• Required task: Your task is to copy the listing exactly. Drop any pictures from the copy.

• Dataset section:
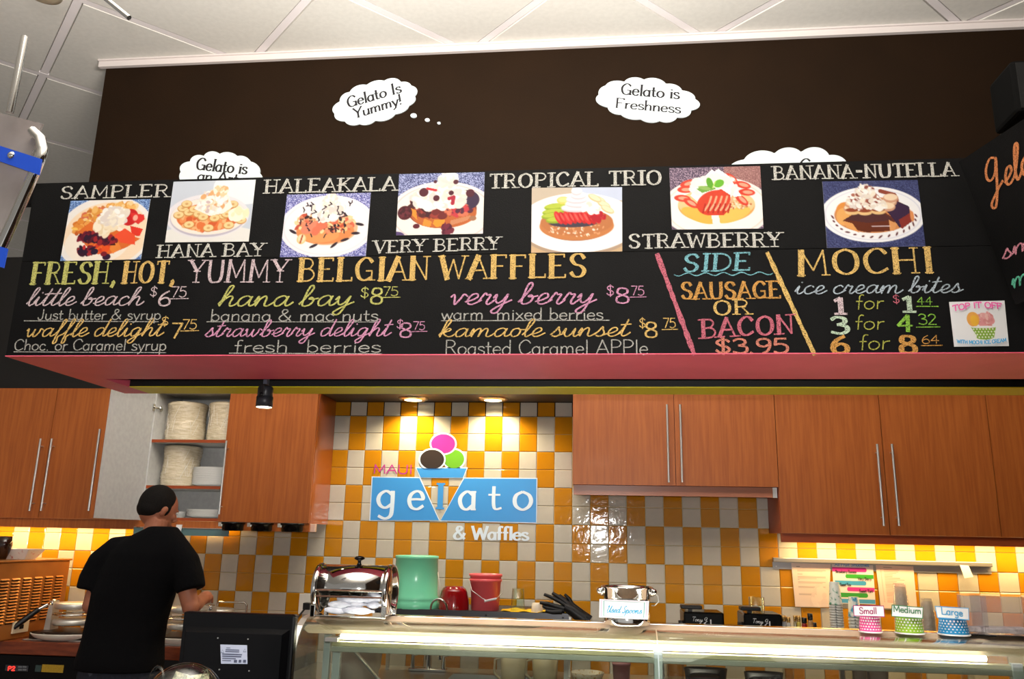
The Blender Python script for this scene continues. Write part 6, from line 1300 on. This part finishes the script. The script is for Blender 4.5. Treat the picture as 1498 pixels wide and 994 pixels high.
for x, y in ((324.5, 953.5), (357, 952)): 
    m = MB(); w_ = .0045; cc = at(x+1, y, yl-.0012)
    P3 = [cc+Vector((-w_, 0, -w_)), cc+Vector((w_, 0, -w_)), cc+Vector((0, 0, w_))]; P4 = [cc+(p_-cc)*.7 for p_ in P3]; m.add(P3+P4, [(0, 1, 4, 3), (1, 2, 5, 4), (2, 0, 3, 5)], False); m.build('warning_triangle', gy, lbl)
for x, y in ((319, 934), (363, 935.5), (321, 980), (364.5, 982)): cc = at(x, y, yl); MB().tube([cc+Vector((0, .001, 0)), cc+Vector((0, -.002, 0))], .0018, 8).build('screw', M_STEEL, mo)
MB().box(((a.x+b.x)/2-.03, YMN-.05, ZCD+.001), ((a.x+b.x)/2+.03, YMN-.0225, zb_m+.08), .004).box(((a.x+b.x)/2-.09, YMN-.09, ZCD+.0005), ((a.x+b.x)/2+.09, YMN+.08, ZCD+.012), .004).build('stand', M_BLKG, mo)
# tip jar
YJ = 1.92; jc = at(268, 1030, YJ); rj = (at(268, 1030, YJ).z-at(268, 972, YJ).z)*-1
t = thing('glass_tip_jar', (jc.x, YJ, ZCD), 'round clear glass jar with dollar notes inside, bottom left in front of the screen', 'jar')
hb = jc.z-ZCD
th_ = [math.pi*(.02+.9*i/40) for i in range(41)]
prof = [(0.0005, rj)]+[(rj*math.sin(a_), rj*math.cos(a_)) for a_ in th_ if rj*math.cos(a_) > -hb+.004]+[(rj*.5, -hb+.001), (0, -hb+.001)]
m = MB().lathe(prof, jc, 56); o = m.build('jar_glass', clearglass('jar_glass', (.93, .95, .95, 1), 0), t); q_ = o.modifiers.new('t', 'SOLIDIFY'); q_.thickness = .004; q_.offset = -1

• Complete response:
The Blender Python script for this scene continues. Write part 6, from line 1300 on. This part finishes the script. The script is for Blender 4.5. Treat the picture as 1498 pixels wide and 994 pixels high.
for x, y in ((324.5, 953.5), (357, 952)): 
    m = MB(); w_ = .0045; cc = at(x+1, y, yl-.0012)
    P3 = [cc+Vector((-w_, 0, -w_)), cc+Vector((w_, 0, -w_)), cc+Vector((0, 0, w_))]; P4 = [cc+(p_-cc)*.7 for p_ in P3]; m.add(P3+P4, [(0, 1, 4, 3), (1, 2, 5, 4), (2, 0, 3, 5)], False); m.build('warning_triangle', gy, lbl)
for x, y in ((319, 934), (363, 935.5), (321, 980), (364.5, 982)): cc = at(x, y, yl); MB().tube([cc+Vector((0, .001, 0)), cc+Vector((0, -.002, 0))], .0018, 8).build('screw', M_STEEL, mo)
MB().box(((a.x+b.x)/2-.03, YMN-.05, ZCD+.001), ((a.x+b.x)/2+.03, YMN-.0225, zb_m+.08), .004).box(((a.x+b.x)/2-.09, YMN-.09, ZCD+.0005), ((a.x+b.x)/2+.09, YMN+.08, ZCD+.012), .004).build('stand', M_BLKG, mo)
# tip jar
YJ = 1.92; jc = at(268, 1030, YJ); rj = (at(268, 1030, YJ).z-at(268, 972, YJ).z)*-1
t = thing('glass_tip_jar', (jc.x, YJ, ZCD), 'round clear glass jar with dollar notes inside, bottom left in front of the screen', 'jar')
hb = jc.z-ZCD
th_ = [math.pi*(.02+.9*i/40) for i in range(41)]
prof = [(0.0005, rj)]+[(rj*math.sin(a_), rj*math.cos(a_)) for a_ in th_ if rj*math.cos(a_) > -hb+.004]+[(rj*.5, -hb+.001), (0, -hb+.001)]
m = MB().lathe(prof, jc, 56); o = m.build('jar_glass', clearglass('jar_glass', (.93, .95, .95, 1), 0), t); q_ = o.modifiers.new('t', 'SOLIDIFY'); q_.thickness = .004; q_.offset = -1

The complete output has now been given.